Items from a dataset:
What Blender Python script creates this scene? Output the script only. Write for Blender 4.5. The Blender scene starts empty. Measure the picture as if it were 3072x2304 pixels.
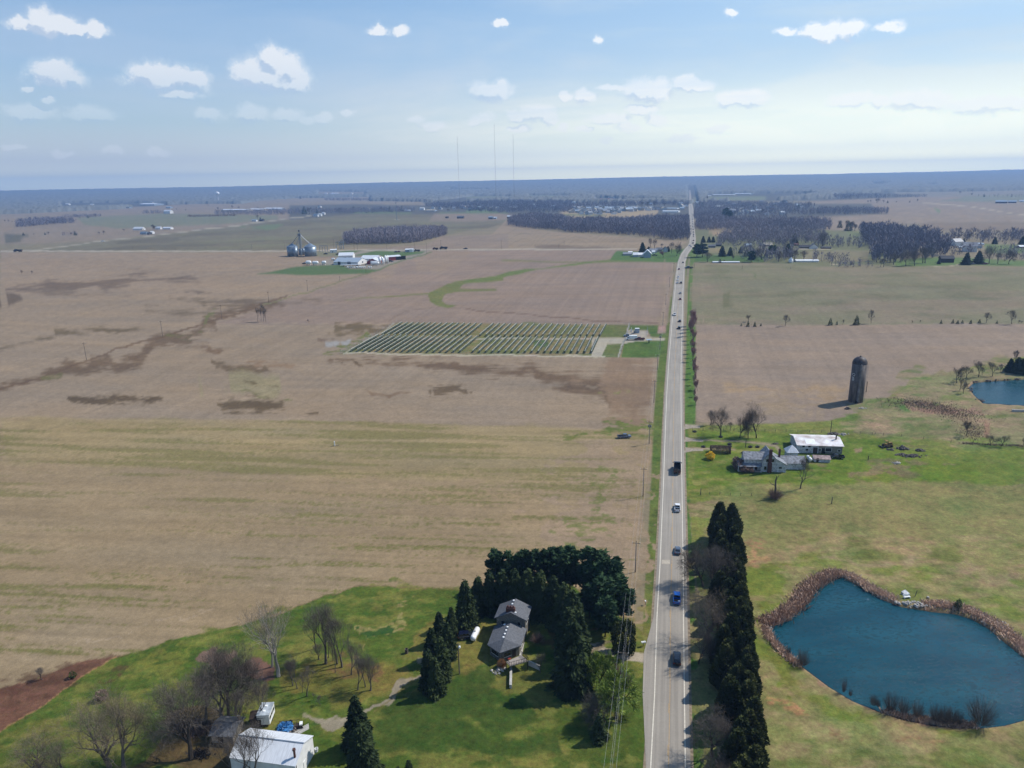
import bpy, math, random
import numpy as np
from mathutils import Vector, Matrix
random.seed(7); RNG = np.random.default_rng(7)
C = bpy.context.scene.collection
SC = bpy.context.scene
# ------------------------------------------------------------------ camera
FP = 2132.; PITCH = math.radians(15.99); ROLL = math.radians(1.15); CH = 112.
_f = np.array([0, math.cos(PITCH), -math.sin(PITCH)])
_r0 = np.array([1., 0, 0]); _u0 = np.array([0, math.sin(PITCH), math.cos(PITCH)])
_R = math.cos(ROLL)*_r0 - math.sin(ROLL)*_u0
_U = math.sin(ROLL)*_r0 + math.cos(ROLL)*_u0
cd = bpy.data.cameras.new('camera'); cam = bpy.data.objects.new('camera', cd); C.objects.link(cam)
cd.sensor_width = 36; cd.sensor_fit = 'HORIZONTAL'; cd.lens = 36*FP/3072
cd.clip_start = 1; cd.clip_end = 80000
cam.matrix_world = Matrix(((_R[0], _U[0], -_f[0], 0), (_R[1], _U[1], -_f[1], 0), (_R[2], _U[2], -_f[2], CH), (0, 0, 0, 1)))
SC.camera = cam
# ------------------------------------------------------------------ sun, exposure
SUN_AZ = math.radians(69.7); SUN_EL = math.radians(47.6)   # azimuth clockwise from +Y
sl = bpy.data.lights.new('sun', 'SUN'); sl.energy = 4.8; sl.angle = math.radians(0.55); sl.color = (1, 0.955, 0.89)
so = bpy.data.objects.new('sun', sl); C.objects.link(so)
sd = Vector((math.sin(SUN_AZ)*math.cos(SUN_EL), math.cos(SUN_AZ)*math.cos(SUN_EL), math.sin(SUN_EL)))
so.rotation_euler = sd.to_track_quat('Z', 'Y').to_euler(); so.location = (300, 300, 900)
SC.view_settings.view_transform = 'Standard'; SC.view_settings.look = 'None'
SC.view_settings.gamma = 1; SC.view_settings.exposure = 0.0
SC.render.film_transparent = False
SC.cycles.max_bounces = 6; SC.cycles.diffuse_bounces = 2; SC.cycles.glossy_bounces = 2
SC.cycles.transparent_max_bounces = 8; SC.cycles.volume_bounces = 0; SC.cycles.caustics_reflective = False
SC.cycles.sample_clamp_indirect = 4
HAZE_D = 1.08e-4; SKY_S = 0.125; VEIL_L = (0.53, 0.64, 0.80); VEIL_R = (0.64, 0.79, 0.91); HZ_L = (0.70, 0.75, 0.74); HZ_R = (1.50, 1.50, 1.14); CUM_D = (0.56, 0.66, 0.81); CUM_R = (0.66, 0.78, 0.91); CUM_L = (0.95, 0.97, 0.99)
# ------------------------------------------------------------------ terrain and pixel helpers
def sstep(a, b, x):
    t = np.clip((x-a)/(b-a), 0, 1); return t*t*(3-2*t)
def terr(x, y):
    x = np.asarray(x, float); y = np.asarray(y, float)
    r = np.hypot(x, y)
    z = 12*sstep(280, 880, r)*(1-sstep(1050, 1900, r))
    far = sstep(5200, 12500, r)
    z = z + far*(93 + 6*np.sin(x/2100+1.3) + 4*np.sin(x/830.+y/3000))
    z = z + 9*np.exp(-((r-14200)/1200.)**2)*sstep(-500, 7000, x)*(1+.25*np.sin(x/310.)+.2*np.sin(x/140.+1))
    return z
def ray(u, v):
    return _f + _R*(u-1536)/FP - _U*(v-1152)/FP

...

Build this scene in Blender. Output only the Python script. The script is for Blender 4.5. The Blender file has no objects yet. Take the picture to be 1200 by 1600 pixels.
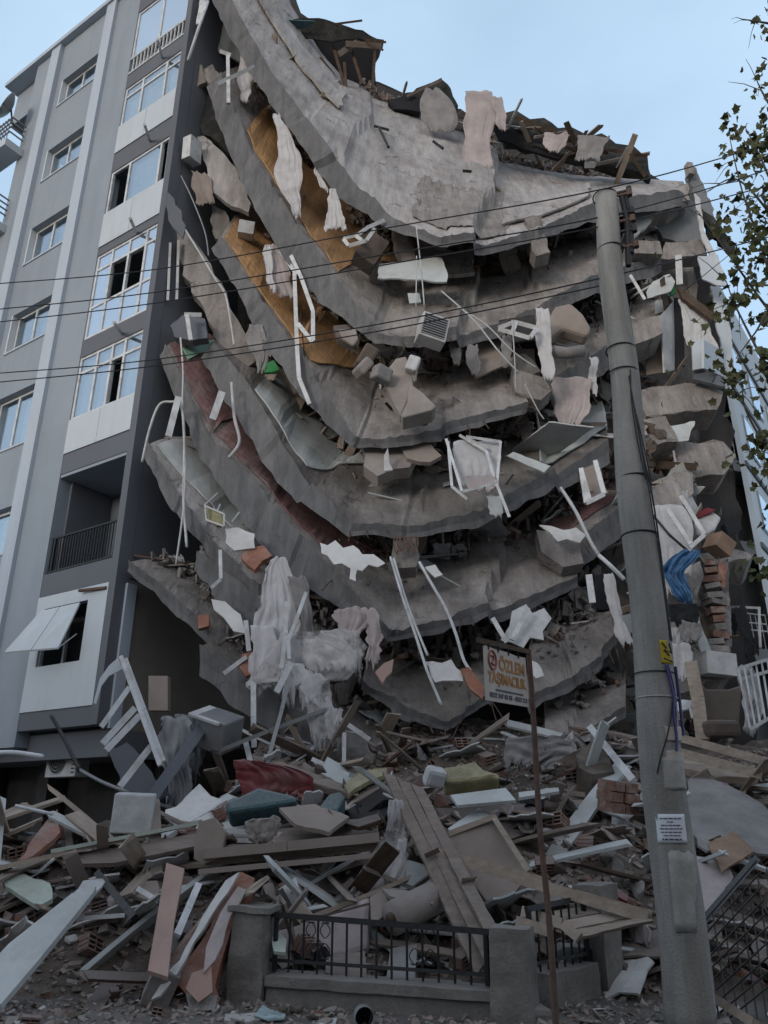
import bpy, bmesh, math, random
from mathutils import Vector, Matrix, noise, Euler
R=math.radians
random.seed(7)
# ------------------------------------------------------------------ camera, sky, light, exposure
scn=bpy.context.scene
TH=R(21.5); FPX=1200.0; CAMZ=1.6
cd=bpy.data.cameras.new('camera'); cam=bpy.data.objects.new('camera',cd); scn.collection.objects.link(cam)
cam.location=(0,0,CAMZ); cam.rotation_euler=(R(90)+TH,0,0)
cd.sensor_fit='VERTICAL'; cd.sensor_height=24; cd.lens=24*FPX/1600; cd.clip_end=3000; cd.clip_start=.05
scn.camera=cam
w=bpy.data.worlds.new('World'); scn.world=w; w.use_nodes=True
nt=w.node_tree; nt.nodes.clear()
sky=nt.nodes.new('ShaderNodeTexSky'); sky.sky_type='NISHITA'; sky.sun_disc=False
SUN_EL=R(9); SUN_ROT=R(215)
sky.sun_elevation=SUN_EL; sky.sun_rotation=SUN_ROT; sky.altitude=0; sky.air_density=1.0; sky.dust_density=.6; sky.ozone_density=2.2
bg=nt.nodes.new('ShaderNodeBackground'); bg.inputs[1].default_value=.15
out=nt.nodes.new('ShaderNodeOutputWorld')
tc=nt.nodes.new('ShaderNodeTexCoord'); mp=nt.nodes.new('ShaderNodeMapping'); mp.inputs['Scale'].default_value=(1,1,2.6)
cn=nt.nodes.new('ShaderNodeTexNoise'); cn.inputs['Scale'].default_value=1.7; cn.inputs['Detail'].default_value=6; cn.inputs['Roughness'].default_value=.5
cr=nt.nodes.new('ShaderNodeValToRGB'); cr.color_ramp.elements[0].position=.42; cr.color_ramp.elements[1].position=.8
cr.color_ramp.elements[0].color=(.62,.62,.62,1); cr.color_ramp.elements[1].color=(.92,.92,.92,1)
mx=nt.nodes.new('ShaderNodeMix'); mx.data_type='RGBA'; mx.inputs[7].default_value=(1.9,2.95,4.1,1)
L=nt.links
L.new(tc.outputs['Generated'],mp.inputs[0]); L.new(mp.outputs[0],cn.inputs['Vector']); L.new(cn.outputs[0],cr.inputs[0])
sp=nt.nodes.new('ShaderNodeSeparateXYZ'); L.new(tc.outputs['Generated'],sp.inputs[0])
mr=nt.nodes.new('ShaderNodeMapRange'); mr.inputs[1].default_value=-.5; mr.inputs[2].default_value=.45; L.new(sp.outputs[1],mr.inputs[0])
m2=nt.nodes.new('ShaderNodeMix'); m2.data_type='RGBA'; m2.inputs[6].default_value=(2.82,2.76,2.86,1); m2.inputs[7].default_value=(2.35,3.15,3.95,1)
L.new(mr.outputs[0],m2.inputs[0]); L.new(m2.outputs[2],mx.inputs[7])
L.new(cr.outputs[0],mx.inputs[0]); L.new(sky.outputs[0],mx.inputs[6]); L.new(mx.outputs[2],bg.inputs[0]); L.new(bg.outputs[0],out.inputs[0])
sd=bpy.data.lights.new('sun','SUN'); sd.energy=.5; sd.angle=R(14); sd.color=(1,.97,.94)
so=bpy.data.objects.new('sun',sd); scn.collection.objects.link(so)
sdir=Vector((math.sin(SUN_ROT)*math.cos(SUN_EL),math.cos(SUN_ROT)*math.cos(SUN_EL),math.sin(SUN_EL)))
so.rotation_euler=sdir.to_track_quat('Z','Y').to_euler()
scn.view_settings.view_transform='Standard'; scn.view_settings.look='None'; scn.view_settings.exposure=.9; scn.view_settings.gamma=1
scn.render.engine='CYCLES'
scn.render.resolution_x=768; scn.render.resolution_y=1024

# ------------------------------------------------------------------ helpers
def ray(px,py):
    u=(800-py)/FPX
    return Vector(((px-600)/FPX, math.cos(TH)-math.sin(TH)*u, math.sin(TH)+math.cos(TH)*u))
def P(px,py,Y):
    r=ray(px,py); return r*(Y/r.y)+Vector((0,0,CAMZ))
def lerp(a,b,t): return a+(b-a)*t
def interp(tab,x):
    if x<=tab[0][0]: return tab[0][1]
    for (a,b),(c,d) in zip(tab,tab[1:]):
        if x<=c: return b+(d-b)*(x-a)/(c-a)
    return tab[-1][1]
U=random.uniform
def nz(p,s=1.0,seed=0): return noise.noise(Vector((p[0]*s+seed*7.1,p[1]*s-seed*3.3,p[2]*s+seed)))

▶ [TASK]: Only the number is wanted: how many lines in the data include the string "Blender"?

▶ [ANSWER TO THE TASK]: 2